Exclusive Interview: “Dark Matter” Author Blake Crouch


The idea that there are parallel universes where other versions of us exist is one that’s been explored in everything from Michael Moorcock’s Elric novels and both DC’s and Marvel’s comics to such movies and TV shows as Star Trek, Family Guy, and The Flash. But just as there may be infinite versions of our universe, so too are there infinite ways to explore the multiverse in fiction. Which is why, in this universe — and maybe others — I spoke to Wayward Pines writer Blake Crouch about his smart and engaging new multiverse-exploring novel Dark Matter (paperback, hardcoverdigital).

Blake Crouch Dark Matter author main dropbox

Photo © Jesse Giddings


I find it best to start with the basics. So, basically, what is Dark Matter about?

Dark Matter is the story of a physics professor named Jason Dessen who lives with his family in Chicago. Once upon a time, he was poised to do great things, but as often happens, “life happened while he was making other plans,” to quote the song. He isn’t unhappy, but there’s a bit of wanderlust in his bones. Curiosity about the road not taken. And without giving anything away, Jason gets a chance to see what his life may have been like had he made a different, critical choice in the past.

But at heart, Dark Matter is a love story wrapped in a sci-fi thriller.

Where did you get the original idea for it?

It was actually three separate ideas that I had been mulling over for the last ten years. At different times, I’d tried to develop each of these ideas on their own, but always ran out of gas. A couple years ago, I realized these three separate ideas were actually all part of the same big concept, and when I figured out how they fit together, I had Dark Matter.
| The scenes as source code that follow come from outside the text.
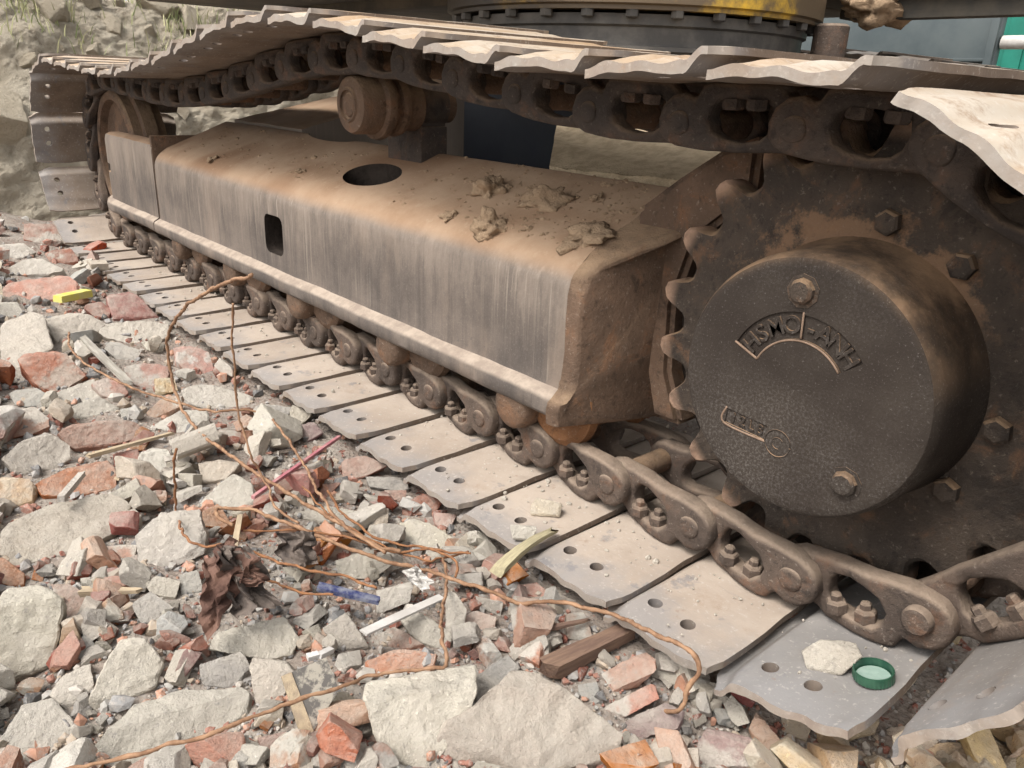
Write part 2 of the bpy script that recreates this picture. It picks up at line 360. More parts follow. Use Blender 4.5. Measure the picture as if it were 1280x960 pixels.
M['bearing'] = mat_simple('oily bearing steel', (.055, .05, .045), (.10, .09, .078), 16, .6, .1)
def mat_yellow():
    n = NB('oily yellow paint'); v = n.obj(rnd=False)
    c = n.mix(n.ramp(n.noise(3.2, 7, .7, v), .38, .54), (.58, .35, .03), (.10, .07, .04)); x, y, z = n.xyz(); c = n.mix(n.ramp(n.math('ADD', x, n.ramp(n.noise(9, 5, .7, v), .2, .8, -.06, .06)), -.52, -.66), c, (.045, .036, .028)); n.bump(n.noise(60, 4), .3, .002); return n.done(c, .5, 0, .4)
M['yellow'] = mat_yellow()
M['panel'] = mat_simple('blue grey steel', (.055, .070, .074), (.085, .10, .10), 3, .45, .1)
M['green'] = mat_simple('green tarp', (.006, .13, .09), (.01, .17, .12), 5, .7)
def mat_bank():
    n = NB('dry earth bank'); v = n.obj(rnd=False)
    c = n.mix(n.ramp(n.noise(2.5, 7, .65, v), .35, .65), (.45, .38, .285), (.56, .49, .385))
    c = n.mix(n.ramp(n.noise(14, 6, .7, v), .52, .7, 0, .8), c, (.38, .32, .24))
    c = n.mix(n.ramp(n.noise(60, 4, .7, v), .6, .72, 0, .6), c, (.56, .52, .45))
    c = n.mix(n.ramp(n.noise(7, 8, .78, v, .6), .56, .68, 0, .75), c, (.20, .155, .115))
    n.bump(n.noise(16, 8, .8, v), 1, .05); n.bump(n.noise(90, 5, .8, v), .8, .012); return n.done(c, 1, 0, .1)
M['bank'] = mat_bank()
def mat_grass():
    n = NB('meadow grass'); g = n.new('ShaderNodeNewGeometry')
    c = n.mix(g.outputs['Random Per Island'], (.15, .19, .07), (.46, .43, .25)); return n.done(c, .8, 0, .2)
M['grass'] = mat_grass()
M['dirty_mark'] = mat_simple('rust brown rim', (.16, .105, .07), (.24, .16, .11), 60, .8)

# ------------------------------------------------------------------ THE SETTING: ground, bank, grass
def grid_sheet(name, xs, ys, f, mat):
    v = [(x, y, f(x, y)) for y in ys for x in xs]; nx = len(xs)
    q = [(j * nx + i, j * nx + i + 1, (j + 1) * nx + i + 1, (j + 1) * nx + i) for j in range(len(ys) - 1) for i in range(nx - 1)]
    return link(name, to_mesh(name, v, q, mat))
xs = [-60, -30, -12, -6] + list(np.linspace(-3.6, 1.3, 230)) + [2, 4, 10, 30, 60]
ys = [-60, -30, -10, -4, -2] + list(np.linspace(-1.3, .6, 100)) + [.8, 1.2, 2, 3, 5, 10, 30, 60]
tag(grid_sheet('ground', xs, ys, ground_h, M['ground']), kind='structure')
def bank_pt(s, y):                       # s runs up the slope from 0 to 1 and then over the flat top
    h = 1.02 + .10 * fbm(0, y, 2, 2, .8)
    t = min(1, s)
    x = -2.98 - .10 * math.sin(y * 1.3) - .62 * t ** 1.25 - max(0, s - 1) * 9
    z = -.12 + h * (t ** .85) + .06 * max(0, s - 1)
    d = 0; am = .085; f = 1.7
    for o in range(8):
        d += am * noise.noise((x * f + o, y * f, z * f)); am *= .60; f *= 2.05
    return (x + d * .9 + .1 * fbm(x, y, z, 2, 1.1), y, z + d * .55)
ss = list(np.linspace(0, 1, 130)) + list(np.linspace(1.02, 1.6, 24)) + [3, 6]; by = list(np.linspace(-1.6, 4.6, 420))
bv = [bank_pt(s, y) for s in ss for y in by]; nb = len(by)
bf = [(i * nb + j, i * nb + j + 1, (i + 1) * nb + j + 1, (i + 1) * nb + j) for i in range(len(ss) - 1) for j in range(nb - 1)]
tag(link('dirt_bank', to_mesh('dirt_bank', bv, bf, M['bank'], smooth=True)), kind='structure')
gv = []; gf = []
def blade(p, h, w):
    a = random.uniform(0, 6.28); b = random.uniform(0, 6.28); l = random.uniform(.15, .7) * h
    dx, dy = math.cos(a) * w, math.sin(a) * w; lx, ly = math.cos(b) * l, math.sin(b) * l; k = len(gv)
    gv.extend([(p[0] - dx, p[1] - dy, p[2]), (p[0] + dx, p[1] + dy, p[2]), (p[0] + lx * .4 + dx * .7, p[1] + ly * .4 + dy * .7, p[2] + h * .6), (p[0] + lx * .4 - dx * .7, p[1] + ly * .4 - dy * .7, p[2] + h * .6), (p[0] + lx, p[1] + ly, p[2] + h * .95)])
    gf.extend([(k, k + 1, k + 2, k + 3), (k + 3, k + 2, k + 4)])
for k in range(6000):
    y = random.uniform(-.6, 4.2); s = random.uniform(.80, 1.5) if random.random() < .75 else random.uniform(.62, .9)
    if fbm(y, s, 3, 3, 3) < -.05 and random.random() < .9: continue
    p = bank_pt(s, y); blade((p[0], p[1], p[2] - .01), random.uniform(.03, .12), .003)
tag(link('grass', to_mesh('grass', gv, gf, M['grass'], False)), 'pale green grass tufts growing along the top of the dirt bank', 'grass', kind='stuff')

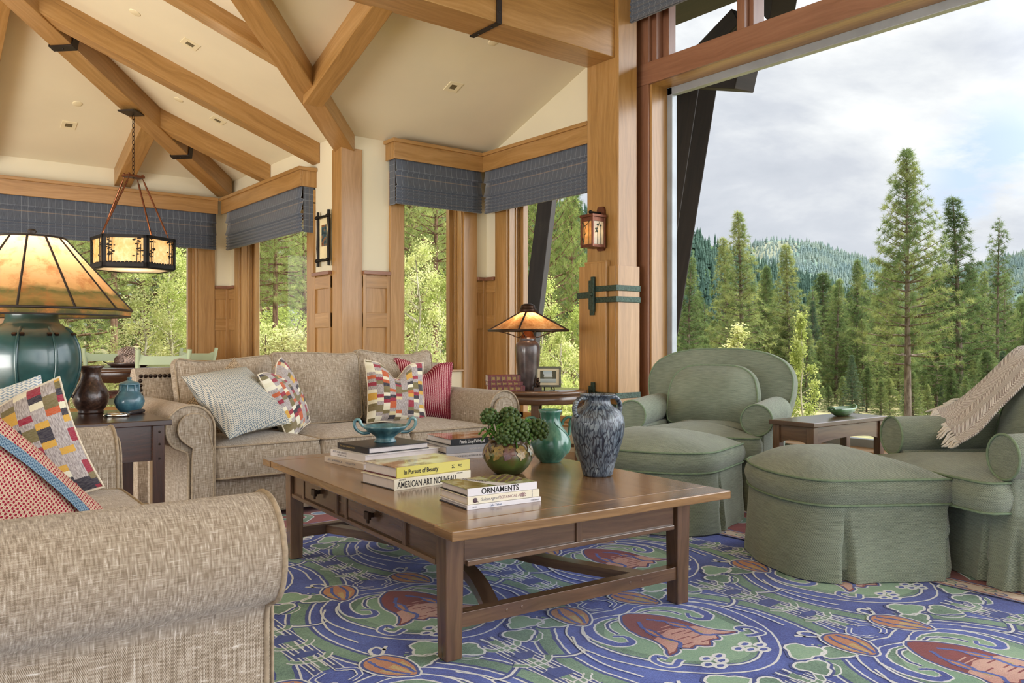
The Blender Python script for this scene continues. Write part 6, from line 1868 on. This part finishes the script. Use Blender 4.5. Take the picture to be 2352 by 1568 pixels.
# borders: cream guard stripe, red band, cream guard stripe
def rrectb(x0, x1, y0, y1, m, k):
    z = zl(k); rmb.add([(x0, y0, z), (x1, y0, z), (x1, y1, z), (x0, y1, z)], [(0, 1, 2, 3)], m)
BX, BY = FX1+.70, FY1+.72
for (a, b_, m, k) in ((0, .70, RED, 18), (0, .125, CRM, 19), (0, .012, NVY, 20), (.018, .028, RED, 20), (.10, .110, RED, 20), (.118, .128, NVY, 20), (.56, .66, CRM, 19), (.66, .70, GRN, 19), (.55, .56, NVY, 20)):
    rrectb(FX1+a, FX1+b_, FY0-.1, FY1+a, m, k); rrectb(FX0-.68, FX1+b_, FY1+a, FY1+min(b_, .72), m, k)
random.seed(9)
for i in range(34):
    y = FY0+.15*i
    if y > FY1: break
    for dx, m in ((.045, NVY), (.07, GRN)):
        c = [(FX1+dx+.018*math.cos(2*PI*q/8), y+(.05 if m == GRN else 0)+.022*math.sin(2*PI*q/8)) for q in range(8)]; ribbon(c, .007, m, 21, None, True)
    if i % 3 == 0:
        b = cur([(FX1+.18, y), (FX1+.30, y+.10), (FX1+.42, y), (FX1+.34, y-.08), (FX1+.28, y)], 5); ribbon(b, .05, WHT, 21); ribbon(b, .036, GRN, 22)
        c = [(FX1+.46+.04*math.cos(2*PI*q/8), y+.18+.05*math.sin(2*PI*q/8)) for q in range(8)]; rpoly(c, SKY, 21); ribbon(c, .012, WHT, 22, None, True)
for i in range(40):
    x = FX0-.5+.13*i
    if x > FX1+.4: break
    for dy, m in ((.045, NVY), (.07, GRN)):
        c = [(x+(.05 if m == GRN else 0)+.022*math.cos(2*PI*q/8), FY1+dy+.018*math.sin(2*PI*q/8)) for q in range(8)]; ribbon(c, .007, m, 21, None, True)
    if i % 3 == 0:
        b = cur([(x, FY1+.18), (x+.10, FY1+.30), (x, FY1+.42), (x-.08, FY1+.34), (x, FY1+.28)], 5); ribbon(b, .05, WHT, 21); ribbon(b, .036, GRN, 22)
        c = [(x+.18+.05*math.cos(2*PI*q/8), FY1+.34+.04*math.sin(2*PI*q/8)) for q in range(8)]; rpoly(c, SKY, 21); ribbon(c, .012, WHT, 22, None, True)
tag(rmb.obj('rug', RUGM), 'large blue and green wool rug with red flowers under the coffee table', 'rug')
# ------------------------------------------------------------------ outdoors
def ground_z(x, y):
    d = max(0, x*.9-y*.25-5.2)
    z = -.75-.085*d if d < 45 else -.75-.085*45
    z += .022*max(0, y-10)+.25*mnoise.noise(Vector((x*.12, y*.12, 2)))
    return z
mb = MB(); N_ = 90
def gf(u, v):
    x = -40+190*u; y = -60+210*v
    inside = (-8 < x < 5.6 and -8 < y < 10.2)
    return (x, y, -1.2 if inside else ground_z(x, y))
mb.grid(gf, N_, N_, 190, 210)
tag(mb.obj('ground', M['earth']), 'sunlit forest floor outside the windows', 'ground', None, 'structure')

def add_tuft(mb, c, d, r, n, w, m=0):
    """a bottle-brush of needles round direction d"""
    d = d.normalized(); a = d.orthogonal().normalized(); b = d.cross(a)
    for i in range(n):
        th = random.uniform(0, 2*PI); el = random.uniform(-.35, 1.0)
        v = (a*math.cos(th)+b*math.sin(th))*math.sqrt(max(.05, 1-el*el))+d*el
        L = r*random.uniform(.7, 1.15); s_ = v.cross(Vector((random.uniform(-1, 1), random.uniform(-1, 1), random.uniform(-1, 1)))).normalized()*w
        p = c+v*r*.10
        mb.add([p-s_*.5, p+s_*.5, c+v*L], [(0, 1, 2)], m)
def pine(seed, H, base, rmax, step, nt, tr, tw, trunk_r=.2, droop=-.1, nb=5, tuft_gap=.42, power=.85, spars=0.0, tops=True):
    random.seed(seed)
    cr = MB(); tk = MB()
    sway = Vector((random.uniform(-.02, .02), random.uniform(-.02, .02), 0))
    P = [Vector((0, 0, H*i/10))+sway*H*(i/10)**2 for i in range(11)]
    tk.tube(P, [trunk_r*(1-.93*i/10)+.012 for i in range(11)], 8)
    z = base*H
    while z < H*.985:
        f = (z-base*H)/(H*(1-base))
        L0 = rmax*((1-f)**power)*(.55+.45*min(1, f*6+.35))+.12
        k = nb+random.randint(-1, 1)
        a0 = random.uniform(0, 6.28)
        for i in range(k):
            if random.random() < spars: continue
            a = a0+2*PI*i/k+random.uniform(-.3, .3); L = L0*random.uniform(.7, 1.18)
            lift = .10+.55*f+random.uniform(-.12, .12)+droop*(1-f)
            o = Vector((0, 0, z))+sway*H*(z/H)**2
            dr = Vector((math.cos(a), math.sin(a), lift)).normalized()
            e = o+dr*L+Vector((0, 0, .10*L))
            mid = o.lerp(e, .5)-Vector((0, 0, .05*L))
            if L > .35: tk.tube([o, mid, e], [.012+.016*L, .010+.008*L, .006], 4, caps=False)
            q = .30*L if L > .8 else .1*L
            while q < L:
                u = q/L; c = o.lerp(mid, u*2) if u < .5 else mid.lerp(e, u*2-1)
                sp = tr*.9*(1-u*.4)
                for _ in range(2 if L > .9 else 1):
                    cc = c+Vector((random.uniform(-sp, sp), random.uniform(-sp, sp), random.uniform(-sp*.3, sp*.5)))
                    add_tuft(cr, cc, (dr+Vector((0, 0, .5))), tr*random.uniform(.75, 1.1), nt, tw)
                q += tuft_gap*random.uniform(.8, 1.2)
            add_tuft(cr, e, dr+Vector((0, 0, .5)), tr, nt, tw)
        z += step*(1-.45*f)*random.uniform(.8, 1.2)
    add_tuft(cr, P[-1], Vector((0, 0, 1)), tr*.9, nt, tw)
    return cr, tk
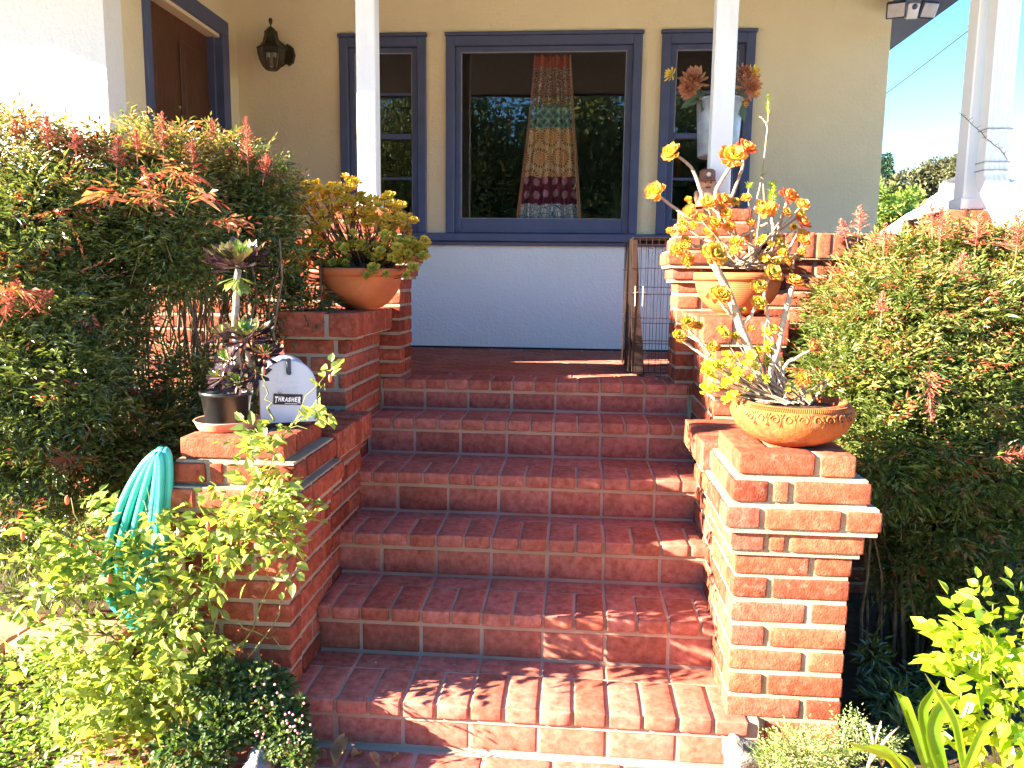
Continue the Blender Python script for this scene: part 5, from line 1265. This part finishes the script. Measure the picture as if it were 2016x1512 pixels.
aeon('orange_succulent', 'spreading orange and yellow rosette succulent growing from the ridged bowl by the right porch pier', at(1460, 520, Yu),
     [([(1450, 530, Yu), (1445, 470, Yu), (1425, 430, Yu), (1400, 405, Yu)], .011, .007), ([(1400, 430, Yu), (1380, 380, Yu), (1365, 330, Yu), (1335, 308, Yu)], .010, .006), ([(1420, 440, Yu), (1405, 380, Yu), (1440, 325, Yu)], .010, .007), ([(1400, 440, Yu), (1350, 425, Yu), (1310, 395, Yu), (1295, 385, Yu)], .008, .006),
      ([(1470, 530, Yu), (1520, 500, Yu), (1525, 450, Yu), (1517, 425, Yu)], .011, .008), ([(1520, 490, Yu), (1535, 440, Yu), (1548, 400, Yu)], .008, .006), ([(1540, 520, Yu), (1560, 480, Yu), (1573, 450, Yu)], .008, .005), ([(1440, 520, Yu), (1400, 480, Yu), (1350, 490, Yu), (1340, 498, Yu)], .008, .005),
      ([(1430, 480, Yu), (1480, 455, Yu), (1510, 440, Yu)], .008, .006), ([(1450, 520, Yu), (1400, 475, Yu-.02), (1385, 470, Yu)], .009, .006), ([(1500, 530, Yu), (1480, 480, Yu), (1450, 480, Yu)], .009, .006), ([(1560, 530, Yu), (1565, 500, Yu), (1585, 478, Yu)], .006, .005), ([(1420, 430, Yu), (1440, 390, Yu), (1462, 330, Yu+.03), (1466, 305, Yu+.03)], .008, .006)],
     [(1326, 304, Yu, .045, (-.6, -.6, .4), .4), (1441, 315, Yu-.02, .058, (0, -.8, .5), .45), (1467, 298, Yu+.03, .046, (.3, -.6, .7), .75), (1291, 380, Yu, .044, (-.4, -.8, .3), .5), (1393, 405, Yu-.02, .038, rr_(), .55), (1422, 400, Yu-.02, .040, rr_(), .6), (1360, 418, Yu, .034, rr_(), .4), (1515, 418, Yu-.02, .042, rr_(), .6), (1550, 392, Yu, .043, (.3, -.6, .6), .8), (1576, 442, Yu, .038, (.4, -.5, .7), .85),
      (1404, 444, Yu-.04, .036, rr_(), .5), (1448, 480, Yu-.05, .032, rr_(), .55), (1344, 492, Yu-.03, .034, rr_(), .45), (1330, 497, Yu-.03, .03, rr_(), .4), (1580, 478, Yu-.03, .030, rr_(), .6), (1446, 400, Yu, .022, rr_(), .3), (1468, 392, Yu, .022, rr_(), .4), (1380, 430, Yu, .024, rr_(), .3), (1365, 445, Yu, .022, rr_(), .3), (1345, 455, Yu-.02, .02, rr_(), .4), (1475, 440, Yu, .022, rr_(), .45),
      (1430, 425, Yu-.02, .03, rr_(), .45), (1335, 330, Yu+.02, .0, rr_(), .4), (1320, 458, Yu-.03, .022, rr_(), .4), (1390, 500, Yu-.03, .024, rr_(), .35), (1530, 470, Yu, .02, rr_(), .3), (1500, 510, Yu-.02, .024, rr_(), .3), (1540, 500, Yu-.05, .022, rr_(), .35), (1355, 395, Yu, .018, rr_(), .3)],
     [(rng.uniform(1390, 1580), rng.uniform(470, 530), Yu+rng.uniform(-.06, .06), rng.uniform(.010, .018)) for _ in range(34)], JADE, (1.65, -.3, .5), 0)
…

And how different, if at all, is the final version of Dark Matter from those original ideas?

Dark Matter is very close to the original idea I had. Of course, certain things changed, characters found their own voices, but the spirit of what I wanted to do two years ago when I first saw the light at the end of the tunnel of this story, is very much intact.

In terms of what Dark Matter is about, are there any specific writers or novels that you think were a big influence?

The writing that influenced Dark Matter came more from physicists than novelists. I’m talking about people like Stephen Hawking, Carl Sagan, Michio Kaku, and Neil deGrasse Tyson. I would also be remiss if I didn’t mention what a big hero Michael Crichton is for me, especially the way he wove big scientific concepts seamlessly into compelling stories.

How about movie, TV shows, comics, or games; did any of them inspired any aspects of the story?

The films of Christopher Nolan, especially Inception, were always in the back of my mind as I was writing. That level of world-building and pure mind-bending imagination is something I aspire to.

As you said, Jason Dessen is a physics professor. In deciding how he would act and speak, did you consult any real physics professors, or did you just make it up?

My approach was to learn everything I needed to learn about quantum mechanics to tell a story that was, if not 100% scientifically plausible, at least in the ballpark. I mean, there’s still a speculative element to this story. If it was all completely scientifically plausible, I would be winning a Nobel prize.

Once I finished, I hooked up with a USC physics professor named Clifford Johnson. He read all the science-heavy passages in the book and gave me feedback so that (a) I was presenting core concepts of quantum mechanics accurately, and (b) making Jason sound like a real physics professor.

You’ve said that, in some ways, Dark Matter is a departure for you, but in other ways it’s also a continuation of what you did with your Wayward Pines books. Was this something you did intentionally, and you worked towards, or was this something that you did without realizing and only thought of later? 

I think the similarities to Wayward Pines are in the way I have tried to take emerging, speculative science fields that interest me and merge them into the type of commercial storytelling that blows my hair back. I wasn’t necessarily being intentional in choosing this subject matter. This is simply the kind of story I’d love to read.

Speaking of the Wayward Pines books, are there any plans to write a sequel?

At this time, I have no plans to write more books in the Wayward Pines series.

Going back to Dark Matter, there are already plans to turn it into a movie, for which you’re writing the script. In writing the script, have you hit upon anything that made you exclaim, “Ah, crap, I should’ve done that in the book!”?

Yes! It happens all the time. You come up with better lines of dialogue. You realize that certain elements of the story could be streamlined. You come up with new scenes. But I didn’t start writing the script until the manuscript was locked, because at the end of the day, the script is the script, the book is the book, and you’ll drive yourself insane trying to second guess yourself like that. Some things work in the book medium that don’t translate into the script format and vice versa.

Now, this would never happen, but if the producers asked you for ideas about who should direct the Dark Matter movie, and who should star in it, what would you say?

Ha! Well, they might ask me — they should ask — and since I do have ideas, it wouldn’t be appropriate to share them publicly at this point.

Blake Crouch Dark Matter cover

Finally, if someone reads Dark Matter, and they want to read something else by you, which of your books would you recommend and why?

I would recommend the Wayward Pines trilogy. It’s similar in that it’s a big idea platformed on emerging science theories and technology.